Publication

Managers and conservation practitioners commonly deploy artificial habitats to restore lost natural habitats or supplement existing natural habitats. These decision makers face logistical and financial constraints in determining which type of structure (e.g., size, material) to deploy, as well as the added complication that ecological evaluations of structure performance are sparse. As a result, deployed artificial habitats often fail to meet habitat restoration or supplementation goals, especially in marine systems. Here, we evaluated the ecological performance of four types of marine artificial reefs (metal ships, three types of concrete modules) relative to each other and to neighboring natural habitat (rocky reefs). Through diver-conducted fish surveys on twenty-three reefs offshore of North Carolina (NC), USA, we found that different reef types hosted distinct fish communities. Concrete modules performed similarly to rocky reefs, supporting similar fish abundance, biomass, and community composition. In contrast, metal ships supported different fish communities than concrete modules and rocky reefs. Further analyses revealed that these patterns may relate to the 'footprint' and structural complexity of reef structures.
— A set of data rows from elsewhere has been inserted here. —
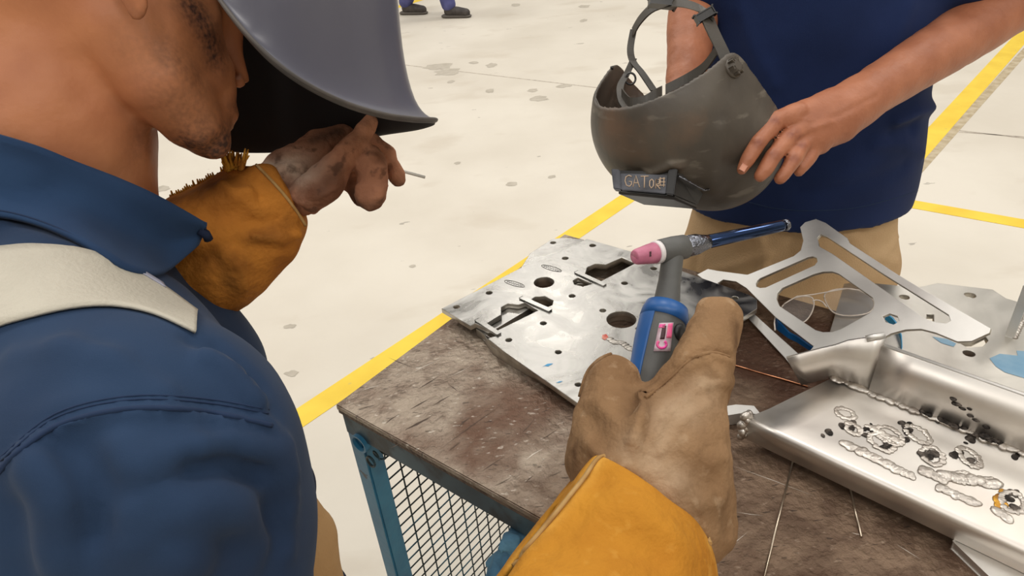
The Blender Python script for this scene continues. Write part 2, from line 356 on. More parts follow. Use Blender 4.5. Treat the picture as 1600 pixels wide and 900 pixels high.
# ---- signed-distance modelling: smooth unions of tapered limbs, meshed by surface nets
def _noise(P, seed):
    r = np.random.default_rng(seed).random((32, 32, 32)).astype(np.float32)
    i = np.floor(P).astype(int); f = (P - i).astype(np.float32); f = f * f * (3 - 2 * f); o = 0
    for dx in (0, 1):
        for dy in (0, 1):
            for dz in (0, 1):
                wt = (f[..., 0] if dx else 1 - f[..., 0]) * (f[..., 1] if dy else 1 - f[..., 1]) * (f[..., 2] if dz else 1 - f[..., 2])
                o = o + wt * r[(i[..., 0] + dx) % 32, (i[..., 1] + dy) % 32, (i[..., 2] + dz) % 32]
    return o - .5
class SDF:
    def __init__(s, vox): s.v = vox; s.ops = []
    def chain(s, pts, k=.01, flat=None, op='u'):
        s.ops.append((op, [(np.array(p, float), r) for p, r in pts], k, flat)); return s
    def ball(s, c, r, k=.01, flat=None, op='u'):
        c = Vector(c); return s.chain([(c, r), (c + Vector((1e-5, 0, 0)), r)], k, flat, op)
    def cut(s, p, n, k=.002): s.ops.append(('p', None, np.array(p), np.array(Vector(n).normalized()), k)); return s
    def field(s):
        lo = np.full(3, 1e9); hi = -lo
        for o in s.ops:
            if o[0] == 'u':
                for p, r in o[1]:
                    lo = np.minimum(lo, p - r); hi = np.maximum(hi, p + r)
        pad = 4 * s.v + .012; lo -= pad; hi += pad; n = np.ceil((hi - lo) / s.v).astype(int) + 1
        F = np.full(n, .5, np.float32); ax = [lo[i] + s.v * np.arange(n[i]) for i in range(3)]
        for o in s.ops:
            if o[0] == 'p':
                _, _, p, nn, k = o
                d = ((ax[0] - p[0])[:, None, None] * nn[0] + (ax[1] - p[1])[None, :, None] * nn[1] + (ax[2] - p[2])[None, None, :] * nn[2]).astype(np.float32)
                h = np.clip(.5 - .5 * (F - d) / k, 0, 1) if k else None
                F = np.maximum(F, d) if not k else F * (1 - h) + d * h + k * h * (1 - h)
                continue
            op, ch, k, flat = o
            m = k + 3 * s.v + .004
            l = np.min([p - r for p, r in ch], 0) - m; h_ = np.max([p + r for p, r in ch], 0) + m
            i0 = np.clip(np.floor((l - lo) / s.v).astype(int), 0, n); i1 = np.clip(np.ceil((h_ - lo) / s.v).astype(int) + 1, 0, n)
            if (i1 <= i0).any(): continue
            sl = tuple(slice(i0[i], i1[i]) for i in range(3))
            d = np.full(tuple(i1 - i0), .5, np.float32)
            for (a, ra), (b, rb) in zip(ch, ch[1:]):
                l = np.minimum(a - ra, b - rb) - m; h_ = np.maximum(a + ra, b + rb) + m
                j0 = np.clip(np.floor((l - lo) / s.v).astype(int), i0, i1); j1 = np.clip(np.ceil((h_ - lo) / s.v).astype(int) + 1, i0, i1)
                if (j1 <= j0).any(): continue
                X, Y, Z = np.meshgrid(*[ax[i][j0[i]:j1[i]].astype(np.float32) for i in range(3)], indexing='ij'); P = np.stack((X, Y, Z), -1)
                if flat is not None:
                    nn, sc_ = np.array(Vector(flat[0]).normalized(), np.float32), flat[1]
                    P = P + (sc_ - 1) * (P @ nn)[..., None] * nn; a = a + (sc_ - 1) * (a @ nn) * nn; b = b + (sc_ - 1) * (b @ nn) * nn
                a = a.astype(np.float32); ab = (b - a).astype(np.float32); t = np.clip(((P - a) @ ab) / max(float(ab @ ab), 1e-12), 0, 1)
                P -= a; P -= t[..., None] * ab
                dd = np.sqrt(np.einsum('...i,...i', P, P)) - (ra + (rb - ra) * t)
                s2 = tuple(slice(j0[i] - i0[i], j1[i] - i0[i]) for i in range(3)); d[s2] = np.minimum(d[s2], dd)
            g = F[sl]
            if op == 'u':
                h = np.clip(.5 + .5 * (g - d) / k, 0, 1); F[sl] = g * (1 - h) + d * h - k * h * (1 - h)
            else:
                h = np.clip(.5 - .5 * (g + d) / k, 0, 1); F[sl] = g * (1 - h) - d * h + k * h * (1 - h)
        return F, lo, ax
    def build(s, name, m, root=None, shell=None, noise=None, mats=None):
        F, lo, ax = s.field()
        if noise:
            sel = np.argwhere(np.abs(F) < .03); P = np.stack([ax[i][sel[:, i]] for i in range(3)], -1); sel = tuple(sel.T)
            for amp, fr, sd in noise: F[sel] += amp * 2 * _noise(P * fr + 100, sd)
        return nets(name, F, lo, s.v, m, root, mats)
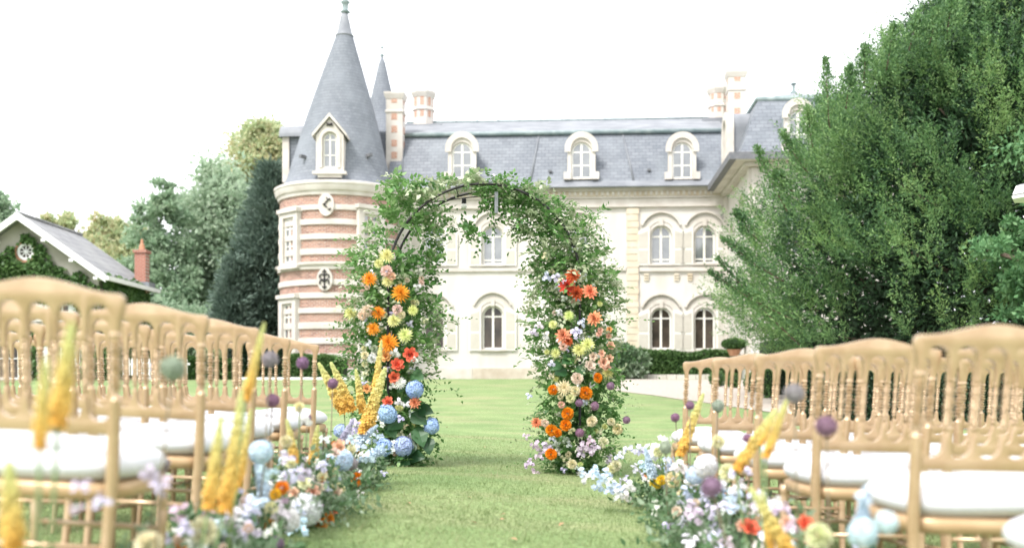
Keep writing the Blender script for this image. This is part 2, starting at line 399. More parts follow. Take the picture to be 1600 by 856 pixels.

These findings suggest that managers should strategically deploy particular types of artificial reefs depending on their objectives. For example, concrete modules should be deployed if the objective is to mimic rocky reefs, whereas deploying ships may create habitats that surpass natural reefs in fish abundance and biomass but with different communities. Moving forward, managers and conservation practitioners must rely on the most recent and location-specific structure evaluations when deciding which types of artificial habitats to deploy given their management objectives.